Millennials everywhere are beginning to start saving money for retirement. You may think that retirement is too far away, that you can save starting next year, or start saving when you have a better job. However, millennials are in the best position right now to make sure that their retirement is the most profitable. If you start saving now, the compound interest that you will gain will be incredibly helpful. Here are some things that you as a millennial can keep in mind for retirement.
Max out your employer’s 401(k) match plan
If you currently have a job that offers a 401(k) plan, be sure to check it out. Most employers will match at the very least some of the contributions that you have made. In layman’s terms, this means that if you’ve made some contributions to your retirement plan, your employer will match it. The best thing that you can do is to check with your employer’s HR department to see what, if any, your company may offer. In general, your employer will match up to a certain amount, so you’re going to want to make sure you’re contributing at least that much during the year.

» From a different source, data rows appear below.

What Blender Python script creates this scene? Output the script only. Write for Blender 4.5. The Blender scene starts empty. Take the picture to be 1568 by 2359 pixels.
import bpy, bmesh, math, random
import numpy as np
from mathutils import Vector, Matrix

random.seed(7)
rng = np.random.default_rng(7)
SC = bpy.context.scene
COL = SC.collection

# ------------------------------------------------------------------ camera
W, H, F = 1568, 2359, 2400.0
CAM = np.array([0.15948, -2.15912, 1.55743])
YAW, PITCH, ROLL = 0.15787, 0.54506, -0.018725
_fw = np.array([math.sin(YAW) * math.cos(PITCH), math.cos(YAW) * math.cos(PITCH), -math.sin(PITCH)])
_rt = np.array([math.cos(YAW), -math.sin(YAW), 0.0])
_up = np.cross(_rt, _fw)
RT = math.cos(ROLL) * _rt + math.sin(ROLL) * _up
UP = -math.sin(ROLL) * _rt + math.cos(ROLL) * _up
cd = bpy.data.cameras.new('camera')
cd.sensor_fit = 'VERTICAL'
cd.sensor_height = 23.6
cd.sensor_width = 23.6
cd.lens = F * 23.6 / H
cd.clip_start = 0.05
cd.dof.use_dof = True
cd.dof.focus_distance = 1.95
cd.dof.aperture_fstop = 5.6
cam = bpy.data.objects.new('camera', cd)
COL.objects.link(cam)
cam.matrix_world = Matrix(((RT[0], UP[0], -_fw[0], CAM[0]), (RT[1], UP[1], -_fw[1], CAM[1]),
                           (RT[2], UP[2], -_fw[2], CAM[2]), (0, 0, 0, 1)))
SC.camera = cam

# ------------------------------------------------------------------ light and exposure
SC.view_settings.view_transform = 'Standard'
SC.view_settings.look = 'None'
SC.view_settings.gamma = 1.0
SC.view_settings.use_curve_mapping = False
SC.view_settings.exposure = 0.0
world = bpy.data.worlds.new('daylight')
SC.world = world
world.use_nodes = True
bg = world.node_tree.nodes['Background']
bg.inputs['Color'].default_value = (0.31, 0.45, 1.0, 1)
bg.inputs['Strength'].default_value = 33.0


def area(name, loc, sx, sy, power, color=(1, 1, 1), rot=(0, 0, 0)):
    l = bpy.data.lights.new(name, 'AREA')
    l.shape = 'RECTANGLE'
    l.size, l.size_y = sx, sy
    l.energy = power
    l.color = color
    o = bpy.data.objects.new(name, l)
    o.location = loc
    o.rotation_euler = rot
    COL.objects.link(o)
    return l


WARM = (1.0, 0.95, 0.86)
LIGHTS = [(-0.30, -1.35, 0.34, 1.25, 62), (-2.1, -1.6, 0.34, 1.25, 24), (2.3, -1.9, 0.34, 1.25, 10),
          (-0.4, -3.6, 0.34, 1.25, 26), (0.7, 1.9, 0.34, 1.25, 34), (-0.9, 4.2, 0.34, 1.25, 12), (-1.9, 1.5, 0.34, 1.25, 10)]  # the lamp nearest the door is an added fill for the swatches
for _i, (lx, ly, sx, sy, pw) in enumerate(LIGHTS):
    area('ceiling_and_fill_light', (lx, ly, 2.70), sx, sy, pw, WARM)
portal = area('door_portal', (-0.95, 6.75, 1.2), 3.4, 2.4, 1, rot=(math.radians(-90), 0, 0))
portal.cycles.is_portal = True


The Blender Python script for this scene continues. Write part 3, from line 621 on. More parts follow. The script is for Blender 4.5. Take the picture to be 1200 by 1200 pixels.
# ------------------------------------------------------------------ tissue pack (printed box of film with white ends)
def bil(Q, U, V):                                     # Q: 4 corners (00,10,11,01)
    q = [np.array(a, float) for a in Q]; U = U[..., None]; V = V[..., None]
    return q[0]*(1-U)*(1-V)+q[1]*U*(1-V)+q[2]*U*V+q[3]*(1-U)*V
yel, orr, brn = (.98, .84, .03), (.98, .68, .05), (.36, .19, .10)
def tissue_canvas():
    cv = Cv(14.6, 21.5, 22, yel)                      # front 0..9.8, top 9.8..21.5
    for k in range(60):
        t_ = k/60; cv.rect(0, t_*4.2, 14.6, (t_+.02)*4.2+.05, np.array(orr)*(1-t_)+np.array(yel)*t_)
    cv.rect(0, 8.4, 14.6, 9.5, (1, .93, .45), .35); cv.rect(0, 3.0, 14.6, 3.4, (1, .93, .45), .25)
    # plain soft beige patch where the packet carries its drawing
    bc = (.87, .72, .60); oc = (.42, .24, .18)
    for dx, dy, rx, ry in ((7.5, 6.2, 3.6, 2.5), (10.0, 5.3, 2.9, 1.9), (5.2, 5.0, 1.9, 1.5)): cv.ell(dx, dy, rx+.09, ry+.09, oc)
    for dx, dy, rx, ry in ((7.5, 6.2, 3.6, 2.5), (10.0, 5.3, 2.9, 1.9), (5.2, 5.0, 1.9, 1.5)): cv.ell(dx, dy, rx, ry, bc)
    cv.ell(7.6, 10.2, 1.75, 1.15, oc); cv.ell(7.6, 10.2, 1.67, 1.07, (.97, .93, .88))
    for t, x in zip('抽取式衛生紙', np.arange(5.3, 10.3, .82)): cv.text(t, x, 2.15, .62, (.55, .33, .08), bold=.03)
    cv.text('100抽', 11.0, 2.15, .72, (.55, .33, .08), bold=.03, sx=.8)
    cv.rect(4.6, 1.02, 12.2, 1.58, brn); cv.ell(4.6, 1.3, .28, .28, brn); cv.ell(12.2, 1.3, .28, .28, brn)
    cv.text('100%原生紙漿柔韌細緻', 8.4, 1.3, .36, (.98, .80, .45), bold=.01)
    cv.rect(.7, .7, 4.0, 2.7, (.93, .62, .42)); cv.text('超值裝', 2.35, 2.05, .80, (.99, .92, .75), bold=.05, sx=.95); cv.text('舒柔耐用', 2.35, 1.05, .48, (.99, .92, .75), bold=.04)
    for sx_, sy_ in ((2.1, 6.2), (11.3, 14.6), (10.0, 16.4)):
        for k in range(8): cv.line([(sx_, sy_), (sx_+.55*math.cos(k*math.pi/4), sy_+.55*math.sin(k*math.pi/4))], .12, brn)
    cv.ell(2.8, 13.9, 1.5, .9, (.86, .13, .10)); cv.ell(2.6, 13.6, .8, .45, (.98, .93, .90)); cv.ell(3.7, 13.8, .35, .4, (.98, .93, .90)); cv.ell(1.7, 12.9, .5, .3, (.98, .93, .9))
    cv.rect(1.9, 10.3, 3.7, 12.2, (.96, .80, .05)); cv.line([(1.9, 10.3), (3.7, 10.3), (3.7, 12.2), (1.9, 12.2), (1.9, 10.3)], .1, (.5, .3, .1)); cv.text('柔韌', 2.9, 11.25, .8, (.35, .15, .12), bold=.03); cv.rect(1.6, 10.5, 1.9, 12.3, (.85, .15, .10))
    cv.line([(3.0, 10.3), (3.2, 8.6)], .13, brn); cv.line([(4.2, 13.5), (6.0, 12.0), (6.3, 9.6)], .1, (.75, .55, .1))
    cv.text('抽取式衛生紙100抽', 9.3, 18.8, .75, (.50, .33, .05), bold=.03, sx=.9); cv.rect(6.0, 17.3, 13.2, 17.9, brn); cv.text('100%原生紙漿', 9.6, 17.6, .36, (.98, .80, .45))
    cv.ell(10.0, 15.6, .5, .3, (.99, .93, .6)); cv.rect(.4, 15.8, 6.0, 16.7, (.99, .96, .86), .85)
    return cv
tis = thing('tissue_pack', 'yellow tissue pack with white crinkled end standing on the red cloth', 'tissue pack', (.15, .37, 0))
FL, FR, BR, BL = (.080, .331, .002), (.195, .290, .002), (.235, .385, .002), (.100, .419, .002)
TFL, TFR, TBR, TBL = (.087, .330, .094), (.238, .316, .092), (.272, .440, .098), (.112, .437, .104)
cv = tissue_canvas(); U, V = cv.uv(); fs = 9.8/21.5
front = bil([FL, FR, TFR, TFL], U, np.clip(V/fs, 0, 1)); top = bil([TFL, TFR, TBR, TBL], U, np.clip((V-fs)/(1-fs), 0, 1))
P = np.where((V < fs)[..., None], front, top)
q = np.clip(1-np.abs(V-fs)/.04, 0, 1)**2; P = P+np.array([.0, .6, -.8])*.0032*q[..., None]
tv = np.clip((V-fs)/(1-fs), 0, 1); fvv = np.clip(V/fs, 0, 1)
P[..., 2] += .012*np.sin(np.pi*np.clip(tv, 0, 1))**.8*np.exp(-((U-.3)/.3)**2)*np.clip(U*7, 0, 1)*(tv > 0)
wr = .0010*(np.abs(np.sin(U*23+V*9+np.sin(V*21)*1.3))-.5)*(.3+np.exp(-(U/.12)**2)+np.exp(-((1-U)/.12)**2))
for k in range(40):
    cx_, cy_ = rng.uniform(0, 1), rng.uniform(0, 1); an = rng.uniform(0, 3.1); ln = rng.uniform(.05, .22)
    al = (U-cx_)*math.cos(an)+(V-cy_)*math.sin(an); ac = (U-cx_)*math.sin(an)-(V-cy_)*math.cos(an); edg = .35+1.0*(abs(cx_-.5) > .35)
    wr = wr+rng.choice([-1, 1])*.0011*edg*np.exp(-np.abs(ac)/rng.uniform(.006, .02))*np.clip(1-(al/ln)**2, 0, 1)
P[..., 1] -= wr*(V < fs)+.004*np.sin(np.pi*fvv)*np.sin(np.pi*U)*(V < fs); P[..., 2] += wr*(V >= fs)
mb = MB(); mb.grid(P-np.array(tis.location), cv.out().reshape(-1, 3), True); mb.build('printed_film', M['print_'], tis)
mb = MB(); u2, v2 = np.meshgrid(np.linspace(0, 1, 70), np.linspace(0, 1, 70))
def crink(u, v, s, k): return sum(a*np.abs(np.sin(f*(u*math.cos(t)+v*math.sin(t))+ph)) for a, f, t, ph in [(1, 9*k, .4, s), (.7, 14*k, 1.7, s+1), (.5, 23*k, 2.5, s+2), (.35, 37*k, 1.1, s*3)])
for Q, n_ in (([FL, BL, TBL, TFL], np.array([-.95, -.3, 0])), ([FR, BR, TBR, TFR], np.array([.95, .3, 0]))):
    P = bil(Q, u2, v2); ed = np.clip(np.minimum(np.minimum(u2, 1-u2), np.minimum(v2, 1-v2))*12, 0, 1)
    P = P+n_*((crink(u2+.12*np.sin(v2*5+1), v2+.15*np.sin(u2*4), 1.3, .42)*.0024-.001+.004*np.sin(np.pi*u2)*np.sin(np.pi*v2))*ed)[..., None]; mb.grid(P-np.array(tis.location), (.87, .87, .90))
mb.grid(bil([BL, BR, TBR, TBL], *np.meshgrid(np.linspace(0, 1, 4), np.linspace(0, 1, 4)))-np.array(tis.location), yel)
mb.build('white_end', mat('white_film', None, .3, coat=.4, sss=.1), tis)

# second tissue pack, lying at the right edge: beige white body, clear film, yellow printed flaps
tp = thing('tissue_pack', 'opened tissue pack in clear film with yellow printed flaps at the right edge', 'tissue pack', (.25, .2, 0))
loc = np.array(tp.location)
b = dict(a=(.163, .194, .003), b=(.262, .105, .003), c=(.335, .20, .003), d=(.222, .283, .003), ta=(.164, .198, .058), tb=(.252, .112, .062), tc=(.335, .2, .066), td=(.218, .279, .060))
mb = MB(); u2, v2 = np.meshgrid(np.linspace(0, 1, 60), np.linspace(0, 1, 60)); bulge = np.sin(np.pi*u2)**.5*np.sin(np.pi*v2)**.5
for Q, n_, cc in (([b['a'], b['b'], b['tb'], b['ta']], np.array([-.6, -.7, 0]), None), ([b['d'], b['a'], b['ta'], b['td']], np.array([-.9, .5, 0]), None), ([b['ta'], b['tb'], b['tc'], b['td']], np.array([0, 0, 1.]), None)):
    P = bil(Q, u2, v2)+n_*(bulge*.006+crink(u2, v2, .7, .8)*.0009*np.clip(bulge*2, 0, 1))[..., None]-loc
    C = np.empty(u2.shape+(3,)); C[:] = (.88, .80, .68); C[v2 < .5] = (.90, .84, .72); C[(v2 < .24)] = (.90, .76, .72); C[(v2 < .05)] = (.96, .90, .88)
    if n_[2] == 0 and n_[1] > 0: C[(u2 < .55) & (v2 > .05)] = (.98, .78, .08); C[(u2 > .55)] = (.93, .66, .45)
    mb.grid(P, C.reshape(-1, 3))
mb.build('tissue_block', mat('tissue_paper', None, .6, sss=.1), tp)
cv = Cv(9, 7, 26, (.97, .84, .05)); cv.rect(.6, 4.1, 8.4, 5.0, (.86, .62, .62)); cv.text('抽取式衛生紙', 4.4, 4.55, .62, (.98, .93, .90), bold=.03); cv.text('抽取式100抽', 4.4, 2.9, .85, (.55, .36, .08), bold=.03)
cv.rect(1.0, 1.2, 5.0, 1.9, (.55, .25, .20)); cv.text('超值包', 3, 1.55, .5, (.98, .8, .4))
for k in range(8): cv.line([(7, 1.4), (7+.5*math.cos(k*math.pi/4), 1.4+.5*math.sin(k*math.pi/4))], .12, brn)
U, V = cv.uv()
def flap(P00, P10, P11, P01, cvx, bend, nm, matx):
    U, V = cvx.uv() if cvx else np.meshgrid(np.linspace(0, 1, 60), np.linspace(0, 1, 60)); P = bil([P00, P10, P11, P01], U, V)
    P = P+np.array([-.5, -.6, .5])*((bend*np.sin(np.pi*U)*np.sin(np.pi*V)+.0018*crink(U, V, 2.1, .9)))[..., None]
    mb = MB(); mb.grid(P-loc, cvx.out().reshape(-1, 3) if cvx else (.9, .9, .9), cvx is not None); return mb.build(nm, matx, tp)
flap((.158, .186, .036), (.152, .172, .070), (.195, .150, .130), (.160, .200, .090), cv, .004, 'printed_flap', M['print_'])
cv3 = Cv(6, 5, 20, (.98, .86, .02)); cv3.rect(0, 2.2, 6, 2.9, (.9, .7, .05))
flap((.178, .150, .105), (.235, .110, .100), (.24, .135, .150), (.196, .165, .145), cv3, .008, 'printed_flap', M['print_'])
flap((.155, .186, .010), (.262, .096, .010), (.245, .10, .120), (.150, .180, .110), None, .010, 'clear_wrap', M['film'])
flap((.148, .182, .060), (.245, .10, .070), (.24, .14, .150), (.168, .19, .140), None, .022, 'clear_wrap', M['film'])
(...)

Consider opening a Roth account
When looking at accounts to open, you may know about traditional 401(k)s and IRAs that allow you to contribute money to your retirement fund tax-free. Generally, the money for your 401(k) comes out of your paycheck before taxes, and with the IRA, you can deduct the contributions that you make. Unfortunately, you will have to deduct taxes to pay for the expenses that you rack up when taking the money out.
However, there is a way around this. A Roth IRA works in the opposite direction. When you put money into the account, you pay taxes. Assuming you meet the necessary qualifications, when you withdraw the money, you don’t have to pay taxes. Roth accounts are an ideal account for people who are just starting out in their career, as they’re most likely earning less money now than they may be when it’s time to withdraw the money. Get taxed now, and you don’t have to worry about it later.
Have some non-retirement savings
The thing to remember is that life is going to happen, whether you like it or not. Your car may break down, you may need a procedure, or you may have a family emergency. Unfortunately, these things aren’t free. You’re going to need money to pay for them. The last thing that you want to do is to have to take money that you were setting aside for retirement to pay for those emergencies. Keep your funds safe by setting aside money for emergencies that aren’t in your retirement account.